Whether you’ve become overwhelmed with credit card debt, accumulated debts over the years that outweigh your income, or struggled financially for any other reason, filing for bankruptcy might be your best course of action. For most individuals, Chapter 7 bankruptcy is a popular option because it alleviates a large amount of debt and makes rebuilding credit possible for even the poorest scores. However, qualifying for Chapter 7 requires passing the Means Test, and if you have an income higher than the median Minnesota income for a household similar to yours, you may not qualify. Behm Law Group, Ltd. attorneys can help you determine if it’s possible to qualify for Chapter 7 bankruptcy in Redwood Falls, MN, even with your high income.

Despite how black and white the pass/fail system of the Means Test may seem, it is possible to find gray area when it comes to qualifying for Chapter 7 bankruptcy with a high disposable income.
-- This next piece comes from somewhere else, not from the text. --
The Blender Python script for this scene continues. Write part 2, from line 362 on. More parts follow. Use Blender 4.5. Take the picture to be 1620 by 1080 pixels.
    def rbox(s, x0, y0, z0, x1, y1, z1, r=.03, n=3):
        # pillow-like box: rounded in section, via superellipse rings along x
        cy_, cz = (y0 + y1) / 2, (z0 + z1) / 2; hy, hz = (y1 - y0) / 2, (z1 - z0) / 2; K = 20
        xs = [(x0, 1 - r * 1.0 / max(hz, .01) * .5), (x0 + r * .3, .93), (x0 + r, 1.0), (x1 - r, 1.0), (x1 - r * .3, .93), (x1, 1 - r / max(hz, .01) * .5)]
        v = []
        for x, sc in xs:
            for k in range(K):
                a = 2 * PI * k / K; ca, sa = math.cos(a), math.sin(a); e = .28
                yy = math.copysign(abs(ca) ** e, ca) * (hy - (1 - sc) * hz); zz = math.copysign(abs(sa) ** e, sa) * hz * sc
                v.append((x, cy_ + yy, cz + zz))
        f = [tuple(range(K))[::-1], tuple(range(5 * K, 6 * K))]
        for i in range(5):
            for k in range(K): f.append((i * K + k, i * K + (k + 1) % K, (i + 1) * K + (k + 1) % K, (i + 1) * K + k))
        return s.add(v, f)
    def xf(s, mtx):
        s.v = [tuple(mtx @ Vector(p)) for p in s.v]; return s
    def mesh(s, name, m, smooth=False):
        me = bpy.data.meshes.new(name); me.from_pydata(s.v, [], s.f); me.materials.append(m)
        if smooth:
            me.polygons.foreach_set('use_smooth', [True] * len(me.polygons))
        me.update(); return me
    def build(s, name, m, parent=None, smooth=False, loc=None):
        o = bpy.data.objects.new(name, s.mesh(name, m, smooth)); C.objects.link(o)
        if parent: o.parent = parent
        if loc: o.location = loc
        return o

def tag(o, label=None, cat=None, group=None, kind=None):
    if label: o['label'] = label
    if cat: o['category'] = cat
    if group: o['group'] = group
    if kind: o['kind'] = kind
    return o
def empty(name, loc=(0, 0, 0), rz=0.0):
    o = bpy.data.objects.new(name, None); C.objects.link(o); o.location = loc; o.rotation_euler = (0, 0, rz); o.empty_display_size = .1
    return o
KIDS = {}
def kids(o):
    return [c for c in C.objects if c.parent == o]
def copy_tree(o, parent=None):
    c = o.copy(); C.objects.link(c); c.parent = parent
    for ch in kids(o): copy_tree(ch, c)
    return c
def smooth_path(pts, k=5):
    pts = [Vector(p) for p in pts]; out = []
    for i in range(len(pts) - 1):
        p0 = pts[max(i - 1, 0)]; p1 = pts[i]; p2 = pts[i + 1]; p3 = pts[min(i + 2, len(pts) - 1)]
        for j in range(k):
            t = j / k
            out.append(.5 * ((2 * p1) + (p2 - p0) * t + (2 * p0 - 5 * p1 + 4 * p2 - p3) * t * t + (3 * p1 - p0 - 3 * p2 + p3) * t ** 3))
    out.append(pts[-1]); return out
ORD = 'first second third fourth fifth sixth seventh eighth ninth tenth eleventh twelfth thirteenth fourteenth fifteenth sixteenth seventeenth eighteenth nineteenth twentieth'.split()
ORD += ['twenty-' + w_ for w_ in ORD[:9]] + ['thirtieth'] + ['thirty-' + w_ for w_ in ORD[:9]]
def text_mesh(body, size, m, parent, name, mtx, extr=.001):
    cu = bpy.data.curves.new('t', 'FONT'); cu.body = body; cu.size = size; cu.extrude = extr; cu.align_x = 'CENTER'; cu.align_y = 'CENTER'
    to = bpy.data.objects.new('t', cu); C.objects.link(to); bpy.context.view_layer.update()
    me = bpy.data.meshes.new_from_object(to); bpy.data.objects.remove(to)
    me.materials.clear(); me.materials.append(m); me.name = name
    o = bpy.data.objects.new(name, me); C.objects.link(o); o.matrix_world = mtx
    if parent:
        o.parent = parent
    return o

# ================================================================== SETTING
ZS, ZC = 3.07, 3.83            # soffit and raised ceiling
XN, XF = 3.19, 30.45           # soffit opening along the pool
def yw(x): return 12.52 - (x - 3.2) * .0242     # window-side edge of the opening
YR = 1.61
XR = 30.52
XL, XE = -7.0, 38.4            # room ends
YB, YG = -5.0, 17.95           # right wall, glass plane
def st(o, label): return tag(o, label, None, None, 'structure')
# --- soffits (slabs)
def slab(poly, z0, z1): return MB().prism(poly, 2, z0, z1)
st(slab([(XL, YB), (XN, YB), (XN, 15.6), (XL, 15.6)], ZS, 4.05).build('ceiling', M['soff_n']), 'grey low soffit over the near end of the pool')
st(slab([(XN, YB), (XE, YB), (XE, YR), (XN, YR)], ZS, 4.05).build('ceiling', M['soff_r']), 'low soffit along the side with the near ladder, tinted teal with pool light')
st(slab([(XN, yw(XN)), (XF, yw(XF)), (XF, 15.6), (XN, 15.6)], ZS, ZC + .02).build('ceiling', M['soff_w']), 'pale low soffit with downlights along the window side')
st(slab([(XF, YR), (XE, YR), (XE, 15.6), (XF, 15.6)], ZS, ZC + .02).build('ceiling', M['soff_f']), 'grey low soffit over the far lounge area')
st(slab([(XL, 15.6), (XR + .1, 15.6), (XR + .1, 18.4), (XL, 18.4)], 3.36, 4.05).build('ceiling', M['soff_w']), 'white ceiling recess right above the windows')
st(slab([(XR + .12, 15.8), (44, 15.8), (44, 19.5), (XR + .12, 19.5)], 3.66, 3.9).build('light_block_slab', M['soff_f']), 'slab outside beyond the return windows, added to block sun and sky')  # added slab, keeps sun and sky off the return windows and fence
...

The Means Test is designed to weigh all the aspects of your financial situation, and as long as everything is documented correctly, it’s possible to qualify for Chapter 7 with a high income if your situation meets one or more of the following standards:

  • Your number of financial dependents is high enough to overbalance your income. More dependents to support means more money spent out of your income.
  • You owe child support, back taxes, overdue payments on car loans, attorney fees, mortgage, or other property.
  • Your car or mortgage payments are high and prevent your income from being high enough to work with a debt repayment plan through Chapter 13.
  • The majority of your debts are business related, not consumer related. This can include business and personal income tax debts, personal loans for business, and credit card debts accumulated from purchasing for your business.
  • You are currently on active duty or have been active within the previous 540 days for the National Guard or other military reserve.

These standards act to balance out your income with your financial obligations and debts. Even with a high income, aspects of your financial situation may mean that the money you earn is outweighed by the money you spend.